## start Information supplied

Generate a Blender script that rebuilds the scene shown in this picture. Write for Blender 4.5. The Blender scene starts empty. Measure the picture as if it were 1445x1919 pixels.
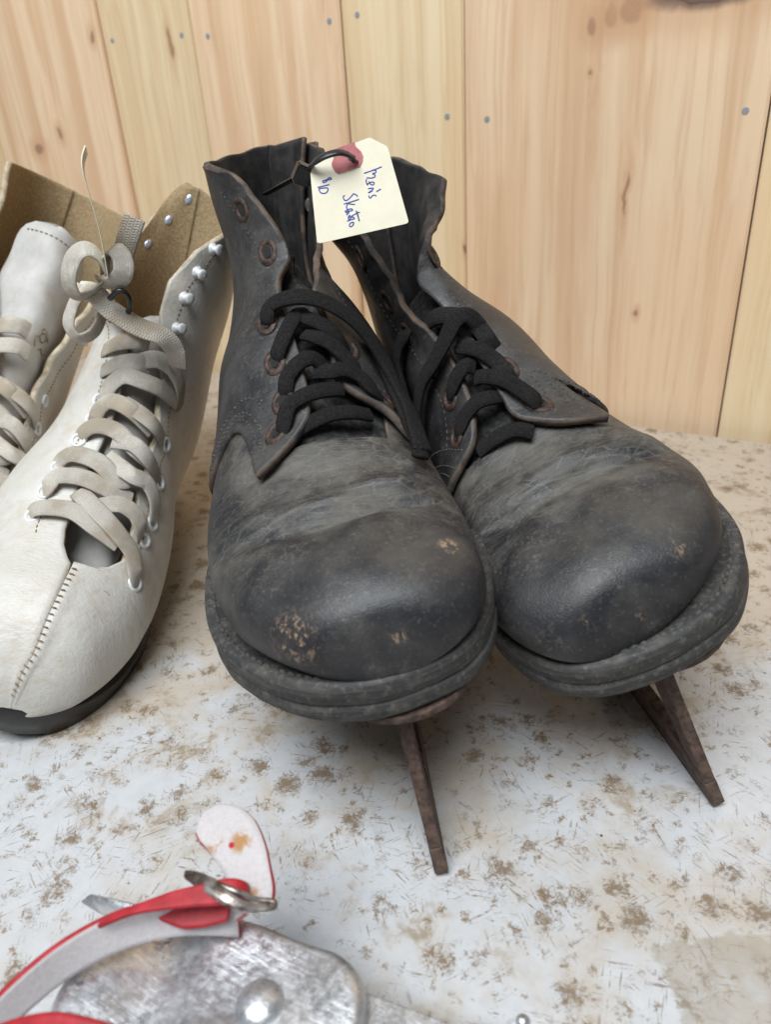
import bpy, bmesh, math, random
import numpy as np
from mathutils import Vector, Matrix
random.seed(7); np.random.seed(7)
PI = math.pi
scene = bpy.context.scene
C = scene.collection

# ------------------------------------------------------------------ camera
CAM_F, CAM_H = 1386.0, 0.23           # focal length in photo pixels, height over the table
_d = np.array([(900 - 722.5) / CAM_F, (3560 - 959.5) / CAM_F, 1.0]); _d /= np.linalg.norm(_d)
_up = -_d; _f = np.array([0, 0, 1.0]); _yw = _f - _up * (_f @ _up); _yw /= np.linalg.norm(_yw)
_xw = np.cross(_yw, _up); _xw = _xw if _xw[0] > 0 else -_xw
CR = np.stack([_xw, _yw, _up])
cam_d = bpy.data.cameras.new('camera'); cam = bpy.data.objects.new('camera', cam_d); C.objects.link(cam)
cam_d.sensor_fit = 'VERTICAL'; cam_d.sensor_height = 36.0; cam_d.lens = CAM_F / 1919 * 36.0
m = Matrix.Identity(4)
for i in range(3):
    m[i][0] = CR[i, 0]; m[i][1] = -CR[i, 1]; m[i][2] = -CR[i, 2]
m[0][3], m[1][3], m[2][3] = 0, 0, CAM_H
cam.matrix_world = m
cam_d.clip_start = 0.01; cam_d.clip_end = 50
cam_d.dof.use_dof = True; cam_d.dof.focus_distance = 0.305; cam_d.dof.aperture_fstop = 12.0
scene.camera = cam

# ------------------------------------------------------------------ light
world = bpy.data.worlds.new('World'); scene.world = world; world.use_nodes = True
bg = world.node_tree.nodes['Background']; bg.inputs[0].default_value = (0.80, 0.90, 1.0, 1); bg.inputs[1].default_value = 0.19
def area(name, loc, target, sx, sy, power, col):
    l = bpy.data.lights.new(name, 'AREA'); l.shape = 'RECTANGLE'; l.size = sx; l.size_y = sy; l.energy = power; l.color = col
    o = bpy.data.objects.new(name, l); C.objects.link(o); o.location = loc
    o.rotation_euler = (Vector(target) - Vector(loc)).to_track_quat('-Z', 'Y').to_euler()
    return o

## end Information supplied

:: Work to complete ::
Pictures stay out. Repeat only the lines from the beginning of the data through the line that has "C = scene.collection".

:: Expected output ::
Generate a Blender script that rebuilds the scene shown in this picture. Write for Blender 4.5. The Blender scene starts empty. Measure the picture as if it were 1445x1919 pixels.
import bpy, bmesh, math, random
import numpy as np
from mathutils import Vector, Matrix
random.seed(7); np.random.seed(7)
PI = math.pi
scene = bpy.context.scene
C = scene.collection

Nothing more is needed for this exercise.